● **Problem to solve**
Retype the material word for word.

● **Data shown**
........
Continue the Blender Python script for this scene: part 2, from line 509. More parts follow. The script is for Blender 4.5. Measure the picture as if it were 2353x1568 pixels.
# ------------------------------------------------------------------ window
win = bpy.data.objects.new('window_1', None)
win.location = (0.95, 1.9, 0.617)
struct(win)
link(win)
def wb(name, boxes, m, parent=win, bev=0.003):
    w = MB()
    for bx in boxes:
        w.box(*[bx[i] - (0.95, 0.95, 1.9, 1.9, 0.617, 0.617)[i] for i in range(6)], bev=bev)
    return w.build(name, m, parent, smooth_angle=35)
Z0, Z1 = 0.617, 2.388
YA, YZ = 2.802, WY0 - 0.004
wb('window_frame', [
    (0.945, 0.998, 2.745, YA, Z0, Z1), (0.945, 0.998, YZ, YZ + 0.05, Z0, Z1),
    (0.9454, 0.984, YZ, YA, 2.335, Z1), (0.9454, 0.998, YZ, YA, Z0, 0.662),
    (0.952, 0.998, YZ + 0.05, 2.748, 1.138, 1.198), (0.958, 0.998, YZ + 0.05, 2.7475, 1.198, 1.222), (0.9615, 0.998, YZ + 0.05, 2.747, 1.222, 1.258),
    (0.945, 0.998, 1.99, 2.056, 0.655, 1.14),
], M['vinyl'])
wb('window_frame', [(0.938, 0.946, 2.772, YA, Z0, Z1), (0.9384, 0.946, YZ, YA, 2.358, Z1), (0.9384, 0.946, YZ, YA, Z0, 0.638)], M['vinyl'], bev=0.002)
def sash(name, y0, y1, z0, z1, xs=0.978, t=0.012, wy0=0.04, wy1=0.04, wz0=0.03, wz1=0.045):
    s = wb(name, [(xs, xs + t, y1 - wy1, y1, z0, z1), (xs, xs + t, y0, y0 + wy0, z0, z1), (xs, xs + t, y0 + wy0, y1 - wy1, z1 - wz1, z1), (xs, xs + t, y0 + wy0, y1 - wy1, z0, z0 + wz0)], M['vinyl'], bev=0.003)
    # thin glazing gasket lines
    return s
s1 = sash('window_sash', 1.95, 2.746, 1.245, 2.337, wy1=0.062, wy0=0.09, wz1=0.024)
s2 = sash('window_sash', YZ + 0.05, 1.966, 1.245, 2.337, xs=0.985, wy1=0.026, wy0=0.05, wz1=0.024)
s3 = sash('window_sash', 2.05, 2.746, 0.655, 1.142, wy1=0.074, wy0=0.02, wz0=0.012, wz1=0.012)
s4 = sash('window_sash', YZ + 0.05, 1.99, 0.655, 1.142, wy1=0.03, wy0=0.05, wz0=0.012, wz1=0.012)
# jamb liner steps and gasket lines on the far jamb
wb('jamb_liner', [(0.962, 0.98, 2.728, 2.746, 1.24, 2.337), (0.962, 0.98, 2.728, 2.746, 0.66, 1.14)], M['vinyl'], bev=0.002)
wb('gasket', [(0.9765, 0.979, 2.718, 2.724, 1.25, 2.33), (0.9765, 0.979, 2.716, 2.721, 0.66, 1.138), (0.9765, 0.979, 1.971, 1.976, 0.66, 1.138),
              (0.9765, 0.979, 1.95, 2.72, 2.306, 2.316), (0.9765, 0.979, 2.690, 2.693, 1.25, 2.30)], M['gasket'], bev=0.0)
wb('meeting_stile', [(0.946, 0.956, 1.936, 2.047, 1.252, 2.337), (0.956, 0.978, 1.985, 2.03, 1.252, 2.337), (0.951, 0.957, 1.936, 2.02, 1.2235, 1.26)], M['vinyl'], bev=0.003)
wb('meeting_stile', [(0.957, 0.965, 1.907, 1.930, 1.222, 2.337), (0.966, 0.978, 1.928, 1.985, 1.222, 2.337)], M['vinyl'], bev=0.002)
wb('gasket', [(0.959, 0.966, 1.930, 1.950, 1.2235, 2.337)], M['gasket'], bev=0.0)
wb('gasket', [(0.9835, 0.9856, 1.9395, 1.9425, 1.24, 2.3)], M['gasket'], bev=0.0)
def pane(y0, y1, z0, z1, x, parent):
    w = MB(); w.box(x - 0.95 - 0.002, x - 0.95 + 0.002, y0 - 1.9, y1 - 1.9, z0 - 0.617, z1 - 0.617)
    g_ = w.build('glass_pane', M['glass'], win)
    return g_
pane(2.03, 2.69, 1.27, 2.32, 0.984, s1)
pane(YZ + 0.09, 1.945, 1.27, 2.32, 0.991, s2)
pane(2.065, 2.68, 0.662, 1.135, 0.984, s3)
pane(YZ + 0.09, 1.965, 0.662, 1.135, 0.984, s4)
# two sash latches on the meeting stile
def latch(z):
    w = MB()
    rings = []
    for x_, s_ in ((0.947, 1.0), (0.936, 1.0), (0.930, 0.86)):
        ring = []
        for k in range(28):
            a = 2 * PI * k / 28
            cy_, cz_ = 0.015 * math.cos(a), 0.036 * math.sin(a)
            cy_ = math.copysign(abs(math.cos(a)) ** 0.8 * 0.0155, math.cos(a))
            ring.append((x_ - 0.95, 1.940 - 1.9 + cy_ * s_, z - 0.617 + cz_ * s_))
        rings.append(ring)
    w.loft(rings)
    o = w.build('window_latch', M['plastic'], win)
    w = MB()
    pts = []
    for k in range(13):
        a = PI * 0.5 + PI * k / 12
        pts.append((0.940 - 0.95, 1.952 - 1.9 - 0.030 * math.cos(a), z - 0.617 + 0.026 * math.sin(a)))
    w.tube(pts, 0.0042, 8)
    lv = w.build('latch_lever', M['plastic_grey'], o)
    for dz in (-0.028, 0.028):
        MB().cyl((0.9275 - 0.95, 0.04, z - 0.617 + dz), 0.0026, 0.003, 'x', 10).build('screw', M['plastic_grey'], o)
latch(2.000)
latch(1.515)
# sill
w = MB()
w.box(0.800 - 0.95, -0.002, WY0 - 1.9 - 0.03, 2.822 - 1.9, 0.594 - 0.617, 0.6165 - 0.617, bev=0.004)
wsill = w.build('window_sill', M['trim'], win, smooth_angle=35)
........
● **The completed task**
Continue the Blender Python script for this scene: part 2, from line 509. More parts follow. The script is for Blender 4.5. Measure the picture as if it were 2353x1568 pixels.
# ------------------------------------------------------------------ window
win = bpy.data.objects.new('window_1', None)
win.location = (0.95, 1.9, 0.617)
struct(win)
link(win)
def wb(name, boxes, m, parent=win, bev=0.003):
    w = MB()
    for bx in boxes:
        w.box(*[bx[i] - (0.95, 0.95, 1.9, 1.9, 0.617, 0.617)[i] for i in range(6)], bev=bev)
    return w.build(name, m, parent, smooth_angle=35)
Z0, Z1 = 0.617, 2.388
YA, YZ = 2.802, WY0 - 0.004
wb('window_frame', [
    (0.945, 0.998, 2.745, YA, Z0, Z1), (0.945, 0.998, YZ, YZ + 0.05, Z0, Z1),
    (0.9454, 0.984, YZ, YA, 2.335, Z1), (0.9454, 0.998, YZ, YA, Z0, 0.662),
    (0.952, 0.998, YZ + 0.05, 2.748, 1.138, 1.198), (0.958, 0.998, YZ + 0.05, 2.7475, 1.198, 1.222), (0.9615, 0.998, YZ + 0.05, 2.747, 1.222, 1.258),
    (0.945, 0.998, 1.99, 2.056, 0.655, 1.14),
], M['vinyl'])
wb('window_frame', [(0.938, 0.946, 2.772, YA, Z0, Z1), (0.9384, 0.946, YZ, YA, 2.358, Z1), (0.9384, 0.946, YZ, YA, Z0, 0.638)], M['vinyl'], bev=0.002)
def sash(name, y0, y1, z0, z1, xs=0.978, t=0.012, wy0=0.04, wy1=0.04, wz0=0.03, wz1=0.045):
    s = wb(name, [(xs, xs + t, y1 - wy1, y1, z0, z1), (xs, xs + t, y0, y0 + wy0, z0, z1), (xs, xs + t, y0 + wy0, y1 - wy1, z1 - wz1, z1), (xs, xs + t, y0 + wy0, y1 - wy1, z0, z0 + wz0)], M['vinyl'], bev=0.003)
    # thin glazing gasket lines
    return s
s1 = sash('window_sash', 1.95, 2.746, 1.245, 2.337, wy1=0.062, wy0=0.09, wz1=0.024)
s2 = sash('window_sash', YZ + 0.05, 1.966, 1.245, 2.337, xs=0.985, wy1=0.026, wy0=0.05, wz1=0.024)
s3 = sash('window_sash', 2.05, 2.746, 0.655, 1.142, wy1=0.074, wy0=0.02, wz0=0.012, wz1=0.012)
s4 = sash('window_sash', YZ + 0.05, 1.99, 0.655, 1.142, wy1=0.03, wy0=0.05, wz0=0.012, wz1=0.012)
# jamb liner steps and gasket lines on the far jamb
wb('jamb_liner', [(0.962, 0.98, 2.728, 2.746, 1.24, 2.337), (0.962, 0.98, 2.728, 2.746, 0.66, 1.14)], M['vinyl'], bev=0.002)
wb('gasket', [(0.9765, 0.979, 2.718, 2.724, 1.25, 2.33), (0.9765, 0.979, 2.716, 2.721, 0.66, 1.138), (0.9765, 0.979, 1.971, 1.976, 0.66, 1.138),
              (0.9765, 0.979, 1.95, 2.72, 2.306, 2.316), (0.9765, 0.979, 2.690, 2.693, 1.25, 2.30)], M['gasket'], bev=0.0)
wb('meeting_stile', [(0.946, 0.956, 1.936, 2.047, 1.252, 2.337), (0.956, 0.978, 1.985, 2.03, 1.252, 2.337), (0.951, 0.957, 1.936, 2.02, 1.2235, 1.26)], M['vinyl'], bev=0.003)
wb('meeting_stile', [(0.957, 0.965, 1.907, 1.930, 1.222, 2.337), (0.966, 0.978, 1.928, 1.985, 1.222, 2.337)], M['vinyl'], bev=0.002)
wb('gasket', [(0.959, 0.966, 1.930, 1.950, 1.2235, 2.337)], M['gasket'], bev=0.0)
wb('gasket', [(0.9835, 0.9856, 1.9395, 1.9425, 1.24, 2.3)], M['gasket'], bev=0.0)
def pane(y0, y1, z0, z1, x, parent):
    w = MB(); w.box(x - 0.95 - 0.002, x - 0.95 + 0.002, y0 - 1.9, y1 - 1.9, z0 - 0.617, z1 - 0.617)
    g_ = w.build('glass_pane', M['glass'], win)
    return g_
pane(2.03, 2.69, 1.27, 2.32, 0.984, s1)
pane(YZ + 0.09, 1.945, 1.27, 2.32, 0.991, s2)
pane(2.065, 2.68, 0.662, 1.135, 0.984, s3)
pane(YZ + 0.09, 1.965, 0.662, 1.135, 0.984, s4)
# two sash latches on the meeting stile
def latch(z):
    w = MB()
    rings = []
    for x_, s_ in ((0.947, 1.0), (0.936, 1.0), (0.930, 0.86)):
        ring = []
        for k in range(28):
            a = 2 * PI * k / 28
            cy_, cz_ = 0.015 * math.cos(a), 0.036 * math.sin(a)
            cy_ = math.copysign(abs(math.cos(a)) ** 0.8 * 0.0155, math.cos(a))
            ring.append((x_ - 0.95, 1.940 - 1.9 + cy_ * s_, z - 0.617 + cz_ * s_))
        rings.append(ring)
    w.loft(rings)
    o = w.build('window_latch', M['plastic'], win)
    w = MB()
    pts = []
    for k in range(13):
        a = PI * 0.5 + PI * k / 12
        pts.append((0.940 - 0.95, 1.952 - 1.9 - 0.030 * math.cos(a), z - 0.617 + 0.026 * math.sin(a)))
    w.tube(pts, 0.0042, 8)
    lv = w.build('latch_lever', M['plastic_grey'], o)
    for dz in (-0.028, 0.028):
        MB().cyl((0.9275 - 0.95, 0.04, z - 0.617 + dz), 0.0026, 0.003, 'x', 10).build('screw', M['plastic_grey'], o)
latch(2.000)
latch(1.515)
# sill
w = MB()
w.box(0.800 - 0.95, -0.002, WY0 - 1.9 - 0.03, 2.822 - 1.9, 0.594 - 0.617, 0.6165 - 0.617, bev=0.004)
wsill = w.build('window_sill', M['trim'], win, smooth_angle=35)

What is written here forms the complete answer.